Dude, yes, they’re run by one person because it’s a hobby. This is like saying 99.9% of stories don’t get published because there was no profit motive. There usually isn’t when it starts, just a drive to create or fill a perceived void, or even just practice. I write damn near every day with zero profit motive.
Linux wasn’t started with a profit motive. None of the open source BSDs were either. As far as I can tell, they’re still not particularly profit motivated. Neither are a lot of other open source projects that have lasted ages. Where’s the profit motive behind Bash? It’s been around for 34 years.
An inability to pay bills can stop a person from working on a project, but at the end of the day it’s usually not profit that keeps an open source project alive. It’s popularity and passion.
- Onboarding
- It lacks the critical mass to accumulate more users
- Account migration / excessive defederation
Onboarding. The fact that you have to choose an instance to join while creating an account is essentially forcing people to make a decision for which, unless they’ve done some reading, they’ll have no idea of the implications. It’s such a weird concept for new users - they have to know about a thing before they’ve had experience with a thing.
Even if it doesn’t really matter which instance you begin with, the experience will be different, and there’s a sense of “pressure” at the point of signup, which doesn’t exist outside of the Fediverse.
Even if it doesn’t really matter which instance you begin with, the experience will be different, and there’s a sense of “pressure” at the point of signup, which doesn’t exist outside of the Fediverse.
Would you not say it’s more like it doesn’t exist to the same degree? Not that that diminishes your point, mind, only that in my experience online I’ve found similar when it comes to other online communities, say when deciding different Discord servers to join and some requiring waiting, reacting to be able to chat, or more rarely, have 2 factor authentication enabled of all things.
Before that, and more a sign of my age I guess, it would have been different forums, different chat rooms, and the like. Each similar in basic functionalities, but different experiences and a different sense of “pressure” to each.
I don’t think it’s the same with Discord because you already know which server you want to join, even if there are hurdles.
With federated instances you are told they all do the same thing and that it doesn’t matter, but in the same breath you’re told there’s still criteria to consider (number of users, location, some have a main theme etc.)
I know it’s old, but MMO servers used to have this kind of criteria.
You would just a server next to you, speaking a language you did, with a reasonable amount of users
Extremist political propaganda from instances like Hexbear, Lemmygrad, and Exploding Heads.

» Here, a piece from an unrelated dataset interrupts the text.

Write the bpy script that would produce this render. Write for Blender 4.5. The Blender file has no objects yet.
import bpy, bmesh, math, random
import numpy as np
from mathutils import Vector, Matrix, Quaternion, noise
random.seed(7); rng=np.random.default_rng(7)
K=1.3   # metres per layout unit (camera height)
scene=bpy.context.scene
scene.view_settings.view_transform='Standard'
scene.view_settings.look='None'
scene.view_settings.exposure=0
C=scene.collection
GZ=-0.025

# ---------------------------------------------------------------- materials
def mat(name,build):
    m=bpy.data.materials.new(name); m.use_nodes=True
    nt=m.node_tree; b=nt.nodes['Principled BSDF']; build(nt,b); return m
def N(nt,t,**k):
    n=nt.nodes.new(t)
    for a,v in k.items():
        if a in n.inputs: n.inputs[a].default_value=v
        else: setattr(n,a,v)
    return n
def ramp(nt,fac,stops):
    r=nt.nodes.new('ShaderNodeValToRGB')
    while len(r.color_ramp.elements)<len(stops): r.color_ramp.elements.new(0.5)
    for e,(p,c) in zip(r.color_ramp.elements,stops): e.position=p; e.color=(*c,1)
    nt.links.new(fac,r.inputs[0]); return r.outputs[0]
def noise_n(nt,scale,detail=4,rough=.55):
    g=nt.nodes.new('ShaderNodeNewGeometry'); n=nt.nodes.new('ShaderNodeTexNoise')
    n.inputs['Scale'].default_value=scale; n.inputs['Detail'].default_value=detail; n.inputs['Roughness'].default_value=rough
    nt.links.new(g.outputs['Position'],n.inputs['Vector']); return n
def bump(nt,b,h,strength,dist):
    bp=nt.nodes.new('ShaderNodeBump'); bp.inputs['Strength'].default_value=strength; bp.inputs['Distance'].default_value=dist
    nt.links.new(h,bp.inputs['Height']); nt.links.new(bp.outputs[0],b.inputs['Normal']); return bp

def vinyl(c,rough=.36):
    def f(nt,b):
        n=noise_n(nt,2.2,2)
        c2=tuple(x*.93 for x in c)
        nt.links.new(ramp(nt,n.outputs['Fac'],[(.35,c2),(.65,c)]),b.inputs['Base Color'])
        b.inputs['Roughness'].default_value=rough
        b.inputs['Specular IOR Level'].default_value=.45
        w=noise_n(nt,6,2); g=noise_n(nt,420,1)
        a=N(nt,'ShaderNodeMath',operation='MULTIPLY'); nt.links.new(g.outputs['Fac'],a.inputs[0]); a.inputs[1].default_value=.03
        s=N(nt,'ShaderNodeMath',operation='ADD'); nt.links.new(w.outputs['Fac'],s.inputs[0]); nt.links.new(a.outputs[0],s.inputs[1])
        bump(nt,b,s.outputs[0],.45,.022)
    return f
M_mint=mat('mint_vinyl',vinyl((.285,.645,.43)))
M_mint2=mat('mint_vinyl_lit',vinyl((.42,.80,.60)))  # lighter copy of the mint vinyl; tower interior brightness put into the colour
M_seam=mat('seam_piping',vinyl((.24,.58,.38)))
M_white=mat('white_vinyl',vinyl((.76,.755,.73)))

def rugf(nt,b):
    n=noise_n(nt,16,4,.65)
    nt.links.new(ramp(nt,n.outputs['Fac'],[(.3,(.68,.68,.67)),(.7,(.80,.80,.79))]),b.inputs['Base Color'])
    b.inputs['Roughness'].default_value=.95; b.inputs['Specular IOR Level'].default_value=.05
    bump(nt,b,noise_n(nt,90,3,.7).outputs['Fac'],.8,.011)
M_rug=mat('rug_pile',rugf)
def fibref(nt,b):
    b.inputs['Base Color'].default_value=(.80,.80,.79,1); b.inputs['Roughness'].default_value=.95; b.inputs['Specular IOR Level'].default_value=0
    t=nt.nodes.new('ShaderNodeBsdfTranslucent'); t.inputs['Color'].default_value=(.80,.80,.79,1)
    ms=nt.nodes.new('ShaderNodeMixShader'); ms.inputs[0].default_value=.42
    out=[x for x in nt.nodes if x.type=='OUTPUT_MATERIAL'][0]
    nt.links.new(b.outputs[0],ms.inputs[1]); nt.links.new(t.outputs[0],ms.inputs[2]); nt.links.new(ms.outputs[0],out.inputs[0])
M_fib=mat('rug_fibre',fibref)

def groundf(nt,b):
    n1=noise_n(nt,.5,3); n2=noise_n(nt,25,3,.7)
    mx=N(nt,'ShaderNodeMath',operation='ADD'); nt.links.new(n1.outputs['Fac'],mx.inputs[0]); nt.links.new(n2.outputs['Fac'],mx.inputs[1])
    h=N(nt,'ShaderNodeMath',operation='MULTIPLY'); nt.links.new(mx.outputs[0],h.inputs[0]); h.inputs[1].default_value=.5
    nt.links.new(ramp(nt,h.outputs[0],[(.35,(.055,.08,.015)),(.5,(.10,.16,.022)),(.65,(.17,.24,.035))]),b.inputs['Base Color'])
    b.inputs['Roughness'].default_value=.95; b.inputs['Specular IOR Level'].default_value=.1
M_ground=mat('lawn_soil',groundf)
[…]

I won’t recommend it to anyone in it’s current state.
The biggest issues for me are:
- No centralisation means there’s no canonical single source of truth.
- Account migration.
- Implementation compatibility.
No single source of truth leads to the weird effect that if you check a post on your instance, it will have different replies from those on a different instance. Only the original instance where it got posted will have a complete reply set–and only if there are no suspensions involved. Some of this is fixable in principle, but there are technical obstacles.
Account migration is possible, but migration of posts and follows is non-trivial, Also migration between different implementations is usually not possible. Would be nice if people could keep a distinction between their instance, and their identity, so that the identity could refer to their own domain, for example.
Last, the issue with implementation compatibility. Ideally it should be possible to use the same account to access different services, and to some extent it works (mastodon can post replies to lemmy or upvote, but not downvote, for example).
netsplits/defederation.
You can’t just tell someone to register for any server, and they will be able to see everything. So they then have to choose a server, which takes effort, and can cause analysis paralysis.
Maybe that is exactly what we need to do, to spare them from the indecision. Recommend them to a specific instance to sign up and follow you (if in doubt, the instance we use). I suppose we can mention there are lots of choices, and those who are inclined that way will want to explore other servers, many are not, and for them pointing them at a server may be best.
I’m just thinking that trying to say there are lots of networks, each with lots of servers etc, may be the problem.
Alternatively, should ask them some questions like do they want to post short format or long text format, and take into account a specific interest they have, and then we still recommend a server instance to them to join.
So for fellow ham radio operators, I just pointed them all to the ham radio Mastodon instance and said sign up there.
We can compose a list of instances with sane blocklists for each software and audit from time to time.
https://fediseer.com/ can be used for something like that.
Yeah, but then the blocklists themselves become a centralized feature. I’m not saying “don’t block the fascists”, just that it’s going to be hard to maintain a blocklist.
I can totally see the Fediverse going the way of email, as in you need a reasonably large amount of capital to maintain a well-respected, not defederated-from server.
By ‘sane blocklists’ I meant small and auditable blocklists actually. There are instances like programming.dev, lemmy on sdf and the instance I’m on that don’t preemptively defederate from other instances. That’s what I meant.
I mean that Lemmy and the Fediverse is not big enough for Russian troll farms and US ad agencies to start up massive numbers of instances and drown us in bullshit, like with email. If it goes that way, blocklists will sadly not be enough.
The platforms copied the design of centralized services without making enough adjustments to accommodate the different UX that a decentralized federated system brings. Some things that I think should be standard that currently aren’t:
- I want to be able to send search queries to other instances from my instance and have the results displayed back to me.
- I want to be able to browse the timelines of other instances from mine.
- PeerTube has a “remote subscribe” option where you fill in a little box with your @username@domain and it’ll open a window on your instance where you can follow the channel; I think this should be polished and then it’d be great.
- Every platform should support hashtags and instances should be aware of each other’s hashtag usage so the search can be smart and recommend sending queries to instances where the hashtag you’re looking up is most commonly used.
- Links to known Fediverse instances should open on your instance where you can interact with it rather than taking you to their instance where you can’t.
Implement these and the experience would be much better.
The strange aversion to moderation by means of defederation.